# Supplied data
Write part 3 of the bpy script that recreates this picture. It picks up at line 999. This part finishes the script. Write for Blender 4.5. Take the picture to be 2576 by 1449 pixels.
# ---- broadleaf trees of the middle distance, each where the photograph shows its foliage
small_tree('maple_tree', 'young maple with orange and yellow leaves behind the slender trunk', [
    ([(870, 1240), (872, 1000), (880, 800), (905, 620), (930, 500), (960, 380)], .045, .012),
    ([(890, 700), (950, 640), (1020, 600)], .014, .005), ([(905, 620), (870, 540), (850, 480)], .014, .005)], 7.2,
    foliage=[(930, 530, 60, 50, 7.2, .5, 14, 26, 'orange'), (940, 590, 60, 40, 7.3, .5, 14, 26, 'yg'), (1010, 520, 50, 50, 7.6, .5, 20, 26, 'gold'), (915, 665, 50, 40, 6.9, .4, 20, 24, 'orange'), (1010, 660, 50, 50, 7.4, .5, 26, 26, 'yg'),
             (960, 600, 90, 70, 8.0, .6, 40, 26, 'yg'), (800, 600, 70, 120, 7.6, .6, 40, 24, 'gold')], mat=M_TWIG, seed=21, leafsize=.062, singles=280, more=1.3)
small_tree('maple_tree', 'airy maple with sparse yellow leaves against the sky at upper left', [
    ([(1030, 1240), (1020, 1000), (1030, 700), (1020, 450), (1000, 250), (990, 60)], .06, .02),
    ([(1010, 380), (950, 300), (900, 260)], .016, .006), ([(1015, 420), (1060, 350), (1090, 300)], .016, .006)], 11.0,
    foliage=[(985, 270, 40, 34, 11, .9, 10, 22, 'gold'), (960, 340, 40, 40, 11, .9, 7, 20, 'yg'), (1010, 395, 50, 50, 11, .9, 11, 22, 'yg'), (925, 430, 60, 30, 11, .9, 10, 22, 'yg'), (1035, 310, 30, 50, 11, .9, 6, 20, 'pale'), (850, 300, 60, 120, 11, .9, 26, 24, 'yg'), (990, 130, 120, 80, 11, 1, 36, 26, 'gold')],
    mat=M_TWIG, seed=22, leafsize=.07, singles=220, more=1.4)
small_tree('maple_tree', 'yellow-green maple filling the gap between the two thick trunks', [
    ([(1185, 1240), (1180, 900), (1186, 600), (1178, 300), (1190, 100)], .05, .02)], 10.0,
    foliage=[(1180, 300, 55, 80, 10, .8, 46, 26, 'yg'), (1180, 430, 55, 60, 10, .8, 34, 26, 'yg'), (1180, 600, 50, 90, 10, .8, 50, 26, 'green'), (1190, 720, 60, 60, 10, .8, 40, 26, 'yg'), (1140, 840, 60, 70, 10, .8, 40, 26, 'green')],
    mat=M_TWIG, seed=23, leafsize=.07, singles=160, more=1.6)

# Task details
Give back all the data exactly as written.

# Solved exercise
Write part 3 of the bpy script that recreates this picture. It picks up at line 999. This part finishes the script. Write for Blender 4.5. Take the picture to be 2576 by 1449 pixels.
# ---- broadleaf trees of the middle distance, each where the photograph shows its foliage
small_tree('maple_tree', 'young maple with orange and yellow leaves behind the slender trunk', [
    ([(870, 1240), (872, 1000), (880, 800), (905, 620), (930, 500), (960, 380)], .045, .012),
    ([(890, 700), (950, 640), (1020, 600)], .014, .005), ([(905, 620), (870, 540), (850, 480)], .014, .005)], 7.2,
    foliage=[(930, 530, 60, 50, 7.2, .5, 14, 26, 'orange'), (940, 590, 60, 40, 7.3, .5, 14, 26, 'yg'), (1010, 520, 50, 50, 7.6, .5, 20, 26, 'gold'), (915, 665, 50, 40, 6.9, .4, 20, 24, 'orange'), (1010, 660, 50, 50, 7.4, .5, 26, 26, 'yg'),
             (960, 600, 90, 70, 8.0, .6, 40, 26, 'yg'), (800, 600, 70, 120, 7.6, .6, 40, 24, 'gold')], mat=M_TWIG, seed=21, leafsize=.062, singles=280, more=1.3)
small_tree('maple_tree', 'airy maple with sparse yellow leaves against the sky at upper left', [
    ([(1030, 1240), (1020, 1000), (1030, 700), (1020, 450), (1000, 250), (990, 60)], .06, .02),
    ([(1010, 380), (950, 300), (900, 260)], .016, .006), ([(1015, 420), (1060, 350), (1090, 300)], .016, .006)], 11.0,
    foliage=[(985, 270, 40, 34, 11, .9, 10, 22, 'gold'), (960, 340, 40, 40, 11, .9, 7, 20, 'yg'), (1010, 395, 50, 50, 11, .9, 11, 22, 'yg'), (925, 430, 60, 30, 11, .9, 10, 22, 'yg'), (1035, 310, 30, 50, 11, .9, 6, 20, 'pale'), (850, 300, 60, 120, 11, .9, 26, 24, 'yg'), (990, 130, 120, 80, 11, 1, 36, 26, 'gold')],
    mat=M_TWIG, seed=22, leafsize=.07, singles=220, more=1.4)
small_tree('maple_tree', 'yellow-green maple filling the gap between the two thick trunks', [
    ([(1185, 1240), (1180, 900), (1186, 600), (1178, 300), (1190, 100)], .05, .02)], 10.0,
    foliage=[(1180, 300, 55, 80, 10, .8, 46, 26, 'yg'), (1180, 430, 55, 60, 10, .8, 34, 26, 'yg'), (1180, 600, 50, 90, 10, .8, 50, 26, 'green'), (1190, 720, 60, 60, 10, .8, 40, 26, 'yg'), (1140, 840, 60, 70, 10, .8, 40, 26, 'green')],
    mat=M_TWIG, seed=23, leafsize=.07, singles=160, more=1.6)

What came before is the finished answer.